Treating Services as Products

Yesterday I attended an SOA governance presentation by Brent Carlson. The presentation was basically an updated version of an article he authored in 2006 "SOA Governance Best Practices: Architectural, Organizational and SDLC implications".


As a tool vendor, Brent has a lot of focus on the governance processes which I don't completely agree with (I prefer Jim Coplien's organizational patterns approach; see my post from last week). I also think the reuse figures he cites (registration required) are a little optimistic common place for what I consider the right granularity for services.

He also made a few points that I strongly agree with:

  • Brent talked about difference between the needs of run-time service repository (e.g. UDDI or an ESB) and a development time one. You need to address the services and their interactions during the development and you need to do that in a way that would be easy for the development teams. For example, one thing you want to log is usage, who is using the services since that will let you perform impact analysis when you have to make a change
  • Building an SOA for an organization is an iterative process not a "big-bang" effort. This means you can't do just top-down design. you need to be pragmatic and also roll out working services.

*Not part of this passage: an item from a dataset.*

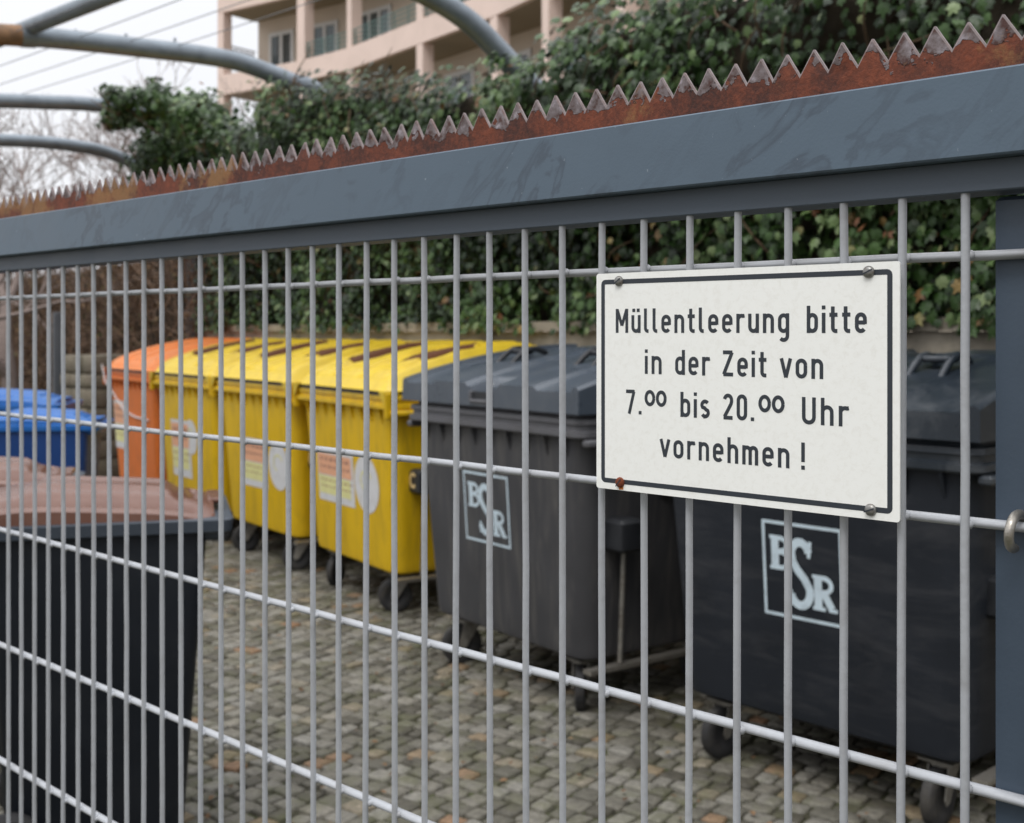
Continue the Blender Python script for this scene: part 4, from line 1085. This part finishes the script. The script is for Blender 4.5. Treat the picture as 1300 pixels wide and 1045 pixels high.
cr = ramp(N, [(.3, (.95,.955,.97,1)), (.7, (1.03,1.03,1.02,1))]); L.new(cn.outputs['Fac'], cr.inputs[0])
ml = N.new('ShaderNodeMix'); ml.data_type = 'RGBA'; ml.blend_type = 'MULTIPLY'; ml.inputs[0].default_value = 1; L.new(rp.outputs[0], ml.inputs[6]); L.new(cr.outputs[0], ml.inputs[7])
mx = N.new('ShaderNodeMix'); mx.data_type = 'RGBA'; mx.inputs[0].default_value = .92; L.new(sky.outputs[0], mx.inputs[6]); yr = N.new('ShaderNodeMapRange'); yr.inputs[1].default_value = -.75; yr.inputs[2].default_value = .1; yr.inputs[3].default_value = .6; yr.inputs[4].default_value = 1; L.new(sp_.outputs[1], yr.inputs[0])
m2 = N.new('ShaderNodeVectorMath'); m2.operation = 'SCALE'; L.new(ml.outputs[2], m2.inputs[0]); L.new(yr.outputs[0], m2.inputs[3])
L.new(m2.outputs[0], mx.inputs[7])
L.new(mx.outputs[2], bg.inputs[0]); bg.inputs[1].default_value = .10
sd = bpy.data.lights.new('sun', 'SUN'); sd.energy = 1.5; sd.angle = R(25); sd.color = (1, .97, .92)
so = bpy.data.objects.new('sun', sd); C.objects.link(so)
el, rot = R(58), R(205)
dirn = Vector((math.sin(rot)*math.cos(el), math.cos(rot)*math.cos(el), math.sin(el)))
so.rotation_euler = dirn.to_track_quat('Z', 'Y').to_euler(); so.location = (0,0,10)
cd = bpy.data.cameras.new('camera'); co = bpy.data.objects.new('camera', cd); C.objects.link(co)
cd.sensor_fit = 'HORIZONTAL'; cd.sensor_width = 36; cd.lens = 36*F/1300; co.location = (0,0,H); co.rotation_euler = (R(90),0,0)
cd.shift_x = 0; cd.shift_y = -(522.5-HY)/1300
cd.clip_start = .05; cd.clip_end = 1200
cd.dof.use_dof = True; cd.dof.focus_distance = 1.0; cd.dof.aperture_fstop = 11
sc.camera = co
sc.view_settings.view_transform = 'Standard'; sc.view_settings.look = 'None'; sc.view_settings.exposure = 0; sc.view_settings.gamma = 1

The reason for this post, however, is the insight Brent gave regarding treating services as products rather than applications.

Treating services as products is important because even if you don't believe that the SOA initiative should be an iterative process, once the move is finished you would have quite a few services deployed in your organization. These services would integrate and interact with other services -- some of which outside of your organization. You would also want to capitalize on flexibility claim that SOA makes and adapt your services to the changing business needs.

The challenges you face regarding updating and upgrading functionality, anticipating consumer's needs, allowing consumers to get used to changes, etc. are exactly the challenges product management techniques and principles come to answer.

Treating services as products means a lot of things. Let's look at a few examples: For one, it means predictable release cycles services like products get updated over time you want service users to be able to cope with this changes. Predictable release cycles means they can get organized in advance. Another aspect is the emphasis on backward compatibility; e.g. orderly deprecation of features and version management. One other thing is introducing a "product manager"; someone whose responsibility is to interact with customers, and potential customers, understand their needs, and build a release road map for the services.

You might be used to doing some of that with applications but thinking about services as products makes all this more explicit and that in itself is also important.